I doubt I can put much of a dent in the last part of this problem in this brief exercise — if I could, I’d probably be carrying a team-themed clipboard with keys to an operational facility. Our ability to track data hasn’t truly caught up to the league’s defensive complexity. With the fluidity of so many moving pieces, it’s nearly impossible to compress that sheer amount of information into single, quantifiable data points. So, what do we wind up with as analysts or gamers? A beautiful yet flawed combination of art and science, where assertions spawn from tape-watching and spreadsheet mining — only to get sent for testing, knowing there’s a high likelihood of failure.

Anyway, I figured, why not throw my hat in the ring? After digging through dozens of stats and throwing my hands in the air, the only thing I wound up with was a dumber look on my face than when I started. (Ha!) Kidding aside, I started fiddling with some of the more detailed TruMedia filters when the (dim) light bulb went off …

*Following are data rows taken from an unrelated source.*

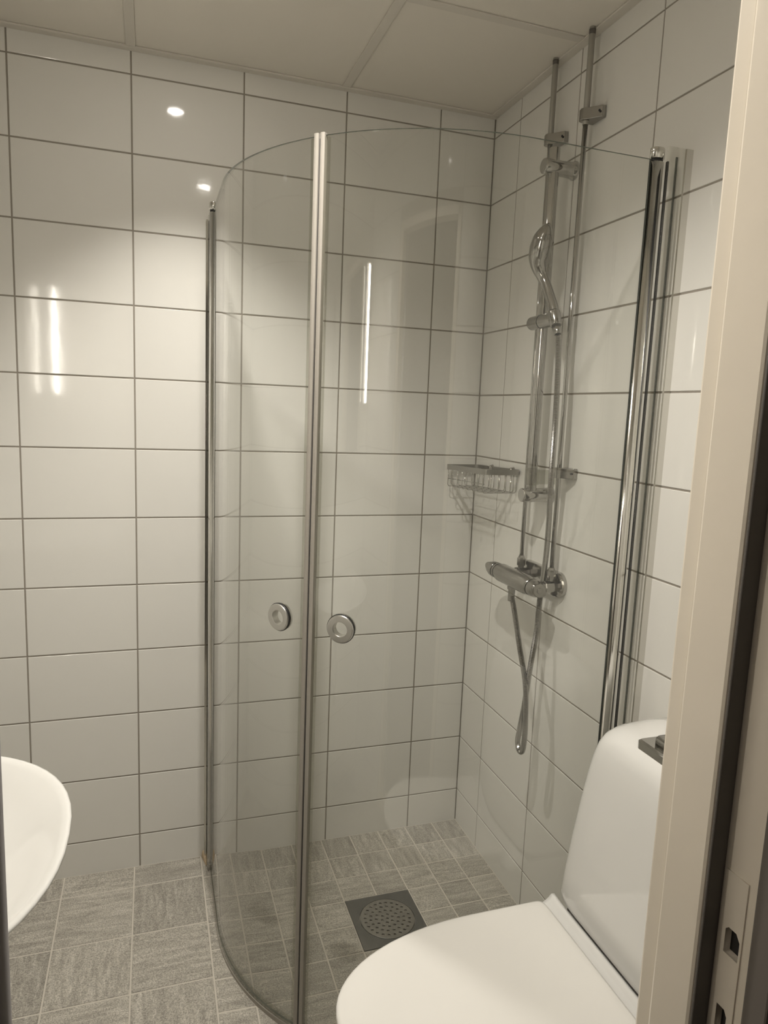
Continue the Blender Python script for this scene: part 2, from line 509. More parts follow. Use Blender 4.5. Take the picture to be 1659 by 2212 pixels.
# the dim hall the photograph is taken from
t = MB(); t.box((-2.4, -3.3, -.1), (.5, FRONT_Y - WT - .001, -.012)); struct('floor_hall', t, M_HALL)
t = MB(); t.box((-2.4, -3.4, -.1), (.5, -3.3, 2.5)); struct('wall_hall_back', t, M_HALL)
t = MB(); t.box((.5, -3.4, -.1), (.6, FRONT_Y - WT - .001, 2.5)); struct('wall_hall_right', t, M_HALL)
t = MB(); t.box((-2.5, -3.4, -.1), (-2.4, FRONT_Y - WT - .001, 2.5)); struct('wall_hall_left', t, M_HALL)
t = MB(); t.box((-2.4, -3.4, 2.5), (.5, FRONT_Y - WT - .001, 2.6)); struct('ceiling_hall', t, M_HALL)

# ------------------------------------------------------------------ lamps
def downlight(xy, power, label, size, blend):
    r = empty('ceiling_downlight', (xy[0], xy[1], ZC + .004)); tag(r, label, 'lamp', 'recessed ceiling spotlights')
    t = MB(); t.lathe((0, 0, -.0045), (0, 0, 1), [(0.001, .0225), (0, .033), (0, .039), (.002, .042), (.0045, .042)], 32, cap=False)
    t.build('trim_ring', M_CHROME2, r)
    t = MB(); t.lathe((0, 0, -.0035), (0, 0, 1), [(0, .0), (0, .0225)], 28, cap=False); t.build('lens', M_LENS, r)
    ld = bpy.data.lights.new('downlight_beam', 'SPOT'); ld.energy = power; ld.color = LIGHT_COL
    ld.spot_size = math.radians(size); ld.spot_blend = blend; ld.shadow_soft_size = .017
    lo = bpy.data.objects.new('downlight_beam', ld); COL.objects.link(lo); lo.parent = r; lo.location = (0, 0, -.036)
    return r
downlight(SPOT_A, POWER_A, 'recessed ceiling spotlight nearest the tiled back wall', 92, 1.0)
downlight(SPOT_B, POWER_B, 'recessed ceiling spotlight nearest the door', 140, .9)

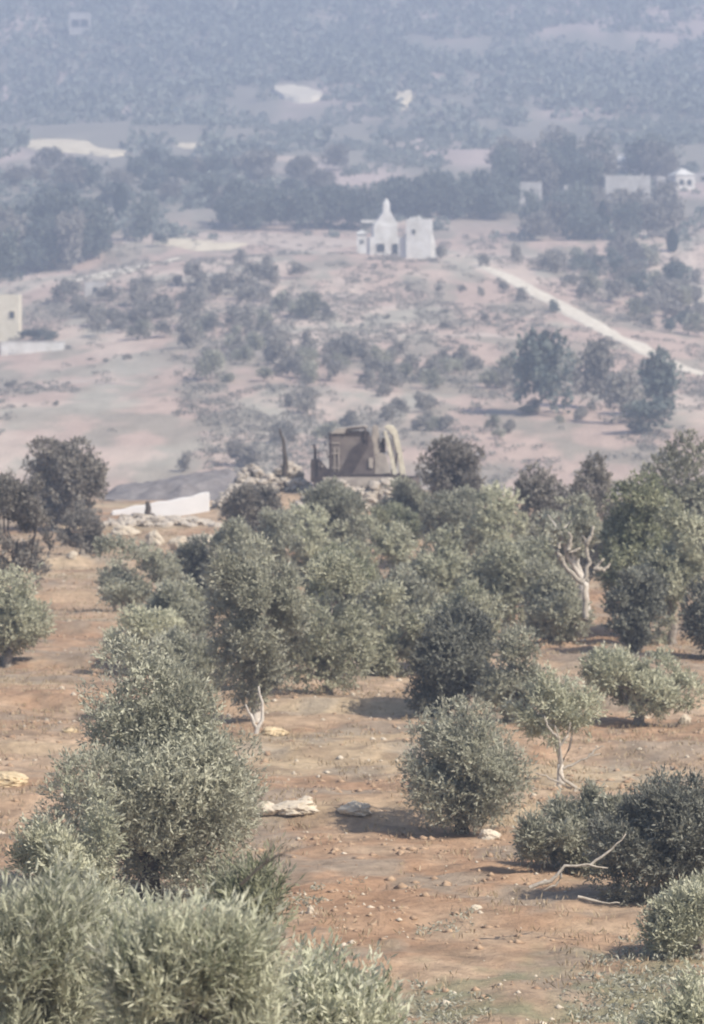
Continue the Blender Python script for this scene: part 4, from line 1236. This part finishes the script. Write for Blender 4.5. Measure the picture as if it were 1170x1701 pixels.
house('pale_house', 'pale house near the right edge, second from the edge', 1134, 318, 34, 24, WHITE, ((.3, .5, 1.2, 1.4, 'w'), (.7, .5, 1.2, 1.4, 'w')), 'hip', .3, 1, None, 'pale houses at the upper right')
house('pale_house', 'low pale house cut by the right edge', 1172, 306, 34, 14, GREYW, ((.4, .5, 1.2, 1.0, 'w'),), 'flat', 0, 1, None, 'pale houses at the upper right')
house('pale_house', 'pale house right beside the tall cypress', 880, 346, 38, 40, GREYW, ((.3, .6, 1.0, 1.2, 'w'),), 'flat', .1, .8, None, 'pale houses at the upper right')
house('pale_house', 'pale house left beside the tall cypress', 832, 336, 22, 24, GREYW, ((.5, .5, 1.2, 1.4, 'w'),), 'flat', -.1, .8, None, 'pale houses at the upper right')
house('pale_house', 'small pale house between the cypress houses and the large broken house', 948, 328, 24, 16, GREYW, ((.5, .5, 1.2, 1.4, 'w'),), 'flat', .1, .8, None, 'pale houses at the upper right')
house('white_hut', 'tiny bright white hut alone in the gap left of the tree belt', 371, 350, 10, 16, WHITE, ((.5, .5, .5, .7, 'w'),), 'flat', 0, 1, None, None, 'hut')
house('distant_house', 'faint pale square house high on the wooded hill at the top left', 132, 68, 36, 32, GREYW, ((.3, .5, 3, 3, 'w'), (.7, .5, 3, 3, 'w')), 'flat', .1, .6, None, None, lift=3)
house('pale_house', 'small pale wall-like house below the pale path on the left', 158, 492, 36, 20, GREYW, ((.5, .5, .9, .9, 'w'),), 'flat', .1, .5, None, None)

# ------------------------------------------------------------------ haze
hz = bmesh.new()
bx(hz, (0, 2500, 220), (7600, 5300, 520))
HZ, n, o = nodes('haze_air')
pv = n.nodes.new("ShaderNodeVolumePrincipled")
pv.inputs['Color'].default_value = (.465, .57, .78, 1)
pv.inputs['Density'].default_value = 0.00078
pv.inputs['Anisotropy'].default_value = 0.0
n.links.new(pv.outputs[0], o.inputs['Volume'])
hzo = obj_bm('haze', hz, HZ)
tag(hzo, 'pale blue haze over the whole valley', 'haze', None, 'stuff')
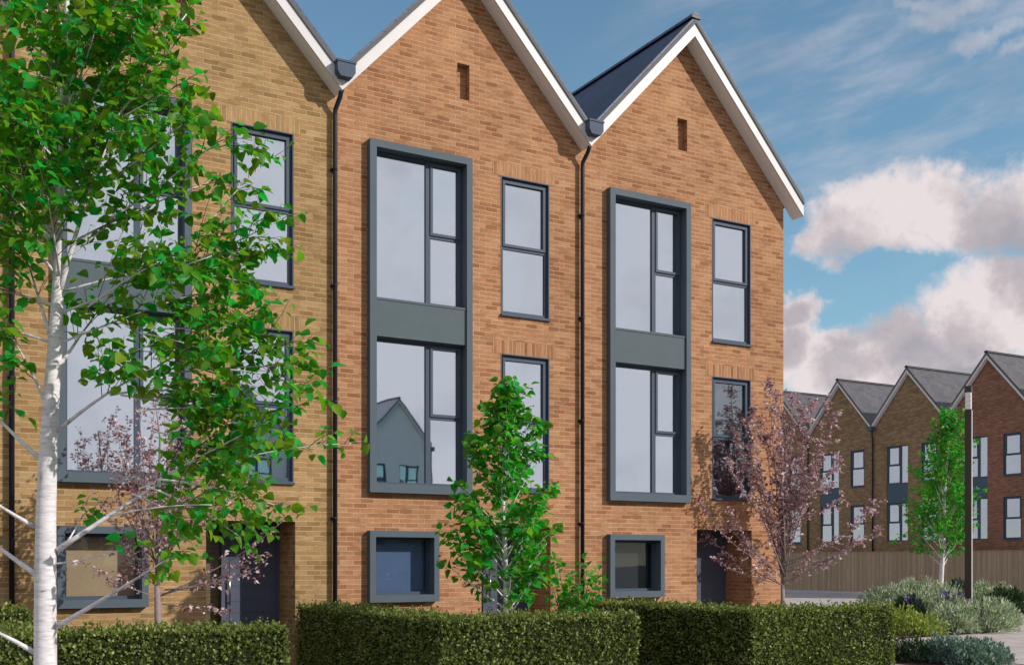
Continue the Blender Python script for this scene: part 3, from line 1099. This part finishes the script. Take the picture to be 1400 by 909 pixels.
# knots where limbs have been shed
for (x, y) in ((78, 866), (57, 835), (80, 770), (52, 690)):
    pass
limbs = [
    # x0,y0,x1,y1, depth at tip, radius, arch, twig len, twigs, start
    (80, 855, 232, 762, -0.25, 0.021, -0.02, 0.22, 6, 0.72),
    (78, 752, 300, 612, 0.25, 0.020, 0.03, 0.34, 14, 0.55),
    (84, 752, 118, 690, 0.4, 0.010, 0.0, 0.2, 3, 0.6),
    (78, 770, 180, 745, 0.5, 0.007, 0.0, 0.2, 3, 0.7),
    (80, 588, 215, 500, -0.3, 0.016, 0.02, 0.34, 10, 0.45),
    (78, 505, 130, 430, 0.2, 0.016, 0.0, 0.34, 8, 0.45),
    (57, 790, -70, 690, 0.2, 0.021, 0.0, 0.3, 7, 0.6),
    (48, 720, -60, 650, -0.2, 0.017, 0.0, 0.3, 7, 0.5),
    (58, 630, -50, 520, 0.25, 0.018, 0.0, 0.34, 9, 0.45),
    (50, 893, -60, 840, -0.2, 0.02, 0.0, 0.3, 5, 0.7),
    (66, 560, 10, 450, -0.2, 0.014, 0.0, 0.34, 9, 0.35),
    (72, 470, 30, 330, 0.2, 0.015, 0.0, 0.34, 10, 0.3),
    # long low sprays to the right
    (190, 668, 480, 606, 0.35, 0.009, 0.05, 0.22, 16, 0.3),
    (230, 648, 400, 560, 0.0, 0.009, 0.03, 0.30, 14, 0.2),
    (215, 655, 375, 690, -0.1, 0.008, 0.06, 0.26, 15, 0.25),
    (200, 664, 330, 735, 0.0, 0.008, 0.08, 0.26, 14, 0.3),
    (180, 675, 250, 715, 0.1, 0.007, 0.08, 0.26, 10, 0.3),
    (150, 705, 290, 690, -0.35, 0.007, 0.05, 0.26, 9, 0.4),
    (165, 540, 345, 600, 0.3, 0.008, 0.10, 0.30, 14, 0.3),
    (150, 540, 300, 540, 0.1, 0.010, 0.06, 0.34, 14, 0.2),
    (190, 515, 420, 500, 0.3, 0.009, 0.08, 0.3, 16, 0.3),
    (200, 510, 335, 430, -0.1, 0.008, 0.02, 0.3, 12, 0.2),
    (300, 505, 445, 545, 0.2, 0.006, 0.1, 0.22, 9, 0.3),
    (260, 505, 420, 470, 0.3, 0.006, 0.03, 0.2, 9, 0.3),
    # middle
    (80, 470, 240, 410, 0.2, 0.009, 0.03, 0.34, 14, 0.35),
    (79, 430, 290, 350, -0.2, 0.009, 0.02, 0.32, 15, 0.35),
    (80, 400, 345, 340, 0.3, 0.009, 0.06, 0.3, 16, 0.4),
    (240, 370, 385, 300, 0.3, 0.007, 0.04, 0.24, 12, 0.25),
    (270, 330, 375, 215, 0.35, 0.006, 0.03, 0.2, 10, 0.25),
    (82, 360, 200, 265, 0.1, 0.009, 0.0, 0.34, 13, 0.3),
    (82, 340, 285, 250, 0.3, 0.009, 0.03, 0.3, 14, 0.3),
    (150, 300, 300, 190, -0.1, 0.008, 0.0, 0.26, 13, 0.2),
    (80, 380, 0, 270, -0.2, 0.013, 0.0, 0.34, 12, 0.3),
    (80, 420, -40, 390, 0.3, 0.012, 0.05, 0.34, 12, 0.3),
    (76, 470, -30, 440, 0.0, 0.012, 0.05, 0.34, 10, 0.35),
    (200, 420, 330, 395, 0.2, 0.006, 0.05, 0.28, 13, 0.1),
    (215, 450, 345, 455, 0.3, 0.006, 0.06, 0.28, 13, 0.1),
    (210, 490, 330, 525, 0.2, 0.006, 0.08, 0.28, 13, 0.1),
    (190, 455, 300, 485, -0.2, 0.006, 0.06, 0.28, 12, 0.1),
    (200, 560, 330, 560, 0.1, 0.006, 0.06, 0.28, 13, 0.1),
    (210, 590, 340, 640, 0.2, 0.006, 0.06, 0.26, 12, 0.15),
    (235, 375, 330, 385, 0.0, 0.006, 0.06, 0.26, 11, 0.1),
    (120, 420, 215, 360, -0.4, 0.006, 0.04, 0.28, 11, 0.15),
    (110, 520, 210, 470, -0.4, 0.006, 0.04, 0.28, 10, 0.2),
    (150, 250, 250, 170, -0.5, 0.006, 0.03, 0.28, 13, 0.1),
    (60, 330, -10, 300, -0.4, 0.007, 0.03, 0.3, 12, 0.1),
    # upper stems
    (79, 425, 20, 150, 0.15, 0.025, 0.03, 0.36, 14, 0.4),
    (80, 405, 150, 190, -0.1, 0.022, 0.03, 0.36, 12, 0.45),
    (81, 330, 40, 60, 0.15, 0.020, 0.0, 0.36, 18, 0.2),
    (82, 320, 122, 40, -0.15, 0.017, 0.0, 0.36, 18, 0.2),
    (83, 300, 205, 120, 0.2, 0.013, 0.0, 0.36, 16, 0.2),
    (84, 260, 240, 60, 0.0, 0.013, 0.0, 0.36, 18, 0.2),
    (85, 220, 255, 20, 0.3, 0.013, 0.0, 0.34, 18, 0.25),
    (85, 200, 235, -40, -0.3, 0.013, 0.0, 0.34, 18, 0.25),
    (84, 230, -20, 90, -0.3, 0.013, 0.0, 0.36, 16, 0.2),
    (84, 250, -40, 190, 0.2, 0.013, 0.0, 0.36, 15, 0.2),
    (86, 150, 170, -70, 0.1, 0.012, 0.0, 0.36, 16, 0.2),
    (87, 120, 20, -80, 0.1, 0.012, 0.0, 0.36, 16, 0.15),
    (88, 80, 200, -110, 0.3, 0.011, 0.0, 0.36, 15, 0.2),
    (90, 40, -20, -60, -0.2, 0.011, 0.0, 0.36, 14, 0.15),
    (92, 0, 150, -160, 0.0, 0.010, 0.0, 0.34, 14, 0.15),
    (95, -60, 60, -200, 0.0, 0.008, 0.0, 0.34, 12, 0.15),
    (150, 170, 255, 110, -0.4, 0.007, 0.03, 0.28, 12, 0.2),
    (110, 190, 190, 180, -0.5, 0.008, 0.03, 0.32, 12, 0.2),
    (60, 200, 0, 150, -0.5, 0.008, 0.03, 0.32, 12, 0.2),
]
for (x0, y0, x1, y1, dz, r0, arch, twl, tn, st) in limbs:
    z0 = 0.0
    if x0 > 110 or x0 < 40:
        z0 = dz * 0.6
    t.limb(bp(x0, y0, z0), bp(x1, y1, dz), r0, arch, twl, int(tn * (0.92 if y0 > 440 else 0.92)), 0.083, 0.040, st, 0.22, 0.5, True, None, 0, 0.5)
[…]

(For reference, TruMedia coverage data began in 2019)

Screenshot 2263

Could everyone’s favorite villain, zone coverage, and, more specifically, the vaunted two-high shell, be responsible for turning off the lights? I’d gotten so tired of hearing about it on every pregame broadcast and podcast for so long that the mental block became real. Well, if you’ve heard of Occam’s Razor before, you may not be surprised to find out that, for all intents and purposes, the simplest answer is the most correct.

Conclusion

As far as shaping future fantasy-related decisions, I think we continue to see the restoration of running backs to their former fantasy glory. At the same time, expect major consolidation at the WR position, outside those players with the versatility to work from multiple spots on the field.

What separates wideouts like CeeDee Lamb and Justin Jefferson from the pack by providing a lethal combo of ceiling and floor is their deployment and subsequent production from the slot. Some teams will lean so heavily into shell-based preventative styles that deep shots can and will sometimes be completely eliminated. If I’ve learned anything this year, it’s that I’ll be doing my best to avoid spending premium draft capital on fantasy assets with those particular limitations going forward.